In a few instances the law directly provides for giving a certificate to the newly wedded pair; although where the law is silent the same may sometimes be done by custom when request is made. Maryland, Porto Rico, Missouri, and the District of Columbia have authorized such a certificate;[1386] and Arkansas has enacted that after the license has been returned to the clerk, and by him duly recorded, he shall at once make out a certificate of such record, attach it to the license, and send it back to the person who presented the same.[1387]

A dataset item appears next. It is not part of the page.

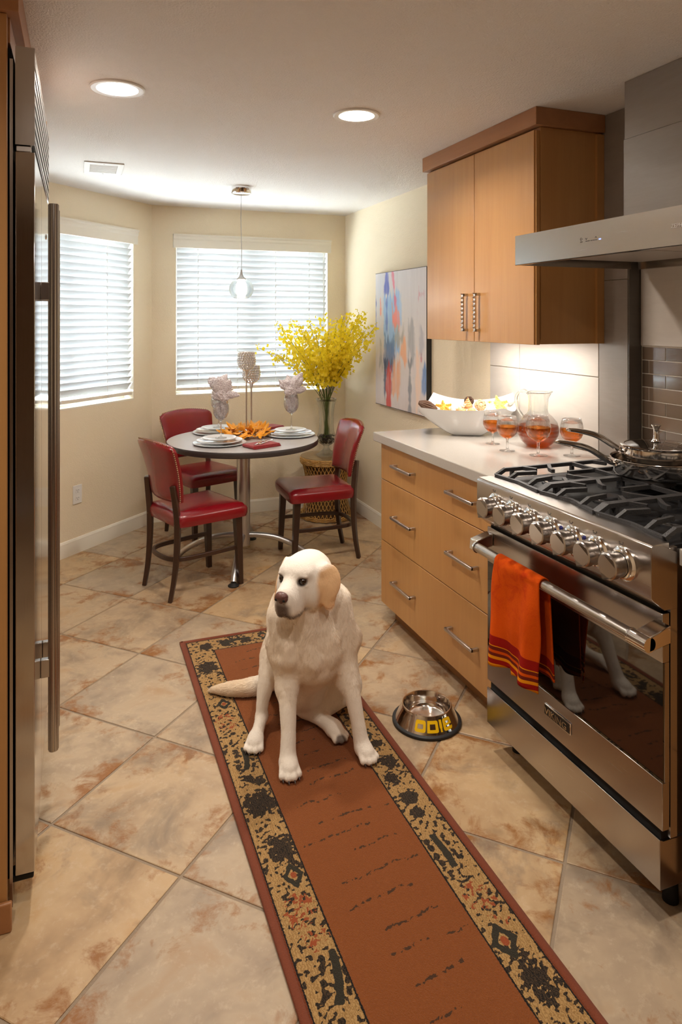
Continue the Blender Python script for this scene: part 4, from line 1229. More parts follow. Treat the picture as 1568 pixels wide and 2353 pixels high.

The southern and southwestern states have in general taken far less pains than those of New England to provide by law for a full record of marriages and for collecting, registering, and publishing the important social statistics connected with family life. In fact, there is much less completeness regarding essential details throughout the entire field of matrimonial legislation. New Mexico, Missouri, and Kentucky appear to be the only states or territories which require every person solemnizing marriages to keep a record; although the Quakers of Maryland, as already seen, must enter the contracts by them solemnized in their own records, or in the records of some court, city, or county where the wedding occurs; and both Alabama and Mississippi require marriages performed by the pastors of any religious society to be registered in a book kept for the purpose.[1388]

Everywhere[1389] the clerk or other officer must keep a register of the facts entered in the license, sometimes with other data; and usually the original license is placed on file. The laws of Virginia and West Virginia, being practically the same, are perhaps more complete and more wisely drawn as regards registration than those of any other state of this group. In Virginia the clerk is required to keep three books, to be called respectively the register of marriages, the register of births, and the register of deaths. At the time of issuing a license he is to ascertain, as nearly as may be, the date and place of the proposed marriage, the full names of the parties, whether they are single, widowed, or divorced,[1390] the place of their birth and residence, the names of their parents, and the husband's occupation. Within twenty days after return of the license and certificate by the person solemnizing, the clerk is to record a full abstract thereof in his marriage register, setting forth the facts in convenient tabular form.